British Airways is adding some sparkle into their first class experience with the introduction of a new rotation of all-British bubbles — bright, tight, expressive sparkling wines grown in English soil.
Passengers in Club class (the airline’s first class equivalent) can board, settle into their seats and sip a rotation of five British sparkling wines from five different houses— Digby Fine English, Wiston Estate, Simpsons, Hattingley, and Balfour — alongside Champagne brands like Heidsieck & Co Monopole Silver Top Non-Vintage Champagne.
Each of the five bottles was selected by Master of Wine Tim Jackson, British Airways’ full-time sommelier. When picking wines, Jackson doesn’t taste through options in an idyllic vineyard. He boards a plane, pulls down the tray table, and moves through samples to understand each sip the way a passenger would.

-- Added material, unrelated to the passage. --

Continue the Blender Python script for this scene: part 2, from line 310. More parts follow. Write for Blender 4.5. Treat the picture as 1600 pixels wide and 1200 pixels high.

Why in flight? Elevation impacts the way you experience wine. It shifts your reception to the fruit, dampens the palate, sharpens the acids, and dissipates the aromas more quickly.
His final choices: five bottles from five wineries, spanning Sussex, Kent, and Hampshire, that all shine at high altitude.
The program kicked off with Digby Fine English Brut NV, from the Sussex-based winery that earned its name from Sir Kenelm Digby, the British privateer responsible for designing and refining the modern Champagne bottle. The wine is full of ripe orchard fruit and spring rain salinity.
Hampshire-based Balfour’s Rosé de Noirs is a British Airways exclusive —a light sparkling made from red grapes and available only in Club World. Jackson weighed in on the dosage trials, ensuring the sweetness added to the final wine would work well at a variety of altitudes. The team opted for a higher dosage — the sweetness tends to enhance the fruit at 35,000 feet.
Hattingley Valley Blanc de Noir 2018 was also blended specifically for British Airways and crafted to shine in the skies. “Wines behave differently at 30,000 feet, so we use more red fruits in prominences and have a higher residual sugar,” explains Jackson. “It’s brut, but we want something that’s fuller and richer in body when consumed at that altitude.”
From Kent, Simpsons Chalklands Classic Cuvee NV is pale gold, with soft notes of apple and tight, persistant bubbles. Wiston Estate Brut in Sussex is bright and refreshing acidity, brought to life via ancient practices, like hand picking grapes from their over-200-year-old estate and pressing grapes on a historic wooden basket press.
This isn’t the first time British Airways has bet big on elevated beverages. In 2022, the airline hired Jackson as its full-time master of wine to help refine the alcoholic and non-alcoholic drinks on-ground and in-flight.
Later this year, the Club World cabins will be visiting Portugal via the wine glass through a new program. In lounges, passengers can sip at bars dedicated to single producers, like London’s Whispering Angel bar.
It also isn’t the first time British Airways—Great Britain’s national carrier—has leaned into local wine. The airline has been serving homegrown bubbles for almost a decade but the new program aligns with a pivotal time in British wines.
“Our ability to do this is a reflection of where British sparkling wine is,” says Jackson. “We’ve been serving British wine for ten years but the volumes we need to serve it in business class is substantial. We can meet those demands now.”
Over the last five years English sparkling has bloomed, gathering international attention for its potential to be some of the world’s most exciting wines.
“2018 was a watershed year for British bubbles,” says Jackson. “It was a great vintage; sunny days through the growing seasons, a small amount of rainfall but an overall wonderful weather straight through to harvest. It allows producers to go forward into the market with a strong vintage.”
You can’t purchase any of the bottles on board, nor can you buy many of them in store — often they’re exclusive to British Airway. But one sip starts a conversation with passengers; introducing the burgeoning British region to local drinkers and flyers from further afield. Perhaps on their next trip into London, they’ll take a detour.
English wine country is a bucolic area to visit; a short drive south of London and dotted with small but stellar producers. British wine production has more than doubled over the past five years – growing 130% to 12.2 million bottles last year. According to WineGB, visitors to vineyards rose by 17% within the United Kingdom in 2022.
Global winemakers are catching on. Champagne Taittinger started making French-style bubbles in Kent in 2015. Pommery has land in Hampshire. Henkell Freixenet acquired the Bolney wine estate in Sussex in 2022.
What’s the draw? A stark white streak of chalk soil runs from the North Downs and the Cliffs of Dover down through Sussex and into Champagne. This chalk-heavy soil is renowned for priming Chardonnay, Pinot Noir, and Pinot Meunier to make distinct, excellent bubbles in Champagne. Now — and partially at the hand of warming climates — England’s terroir is increasingly reflective of the finest French regions.
“In 10, 20 years the wines of England will look like Chablis, and the reds will look like Burgundy,” predicts Charles Simpson, owner of Simpsons.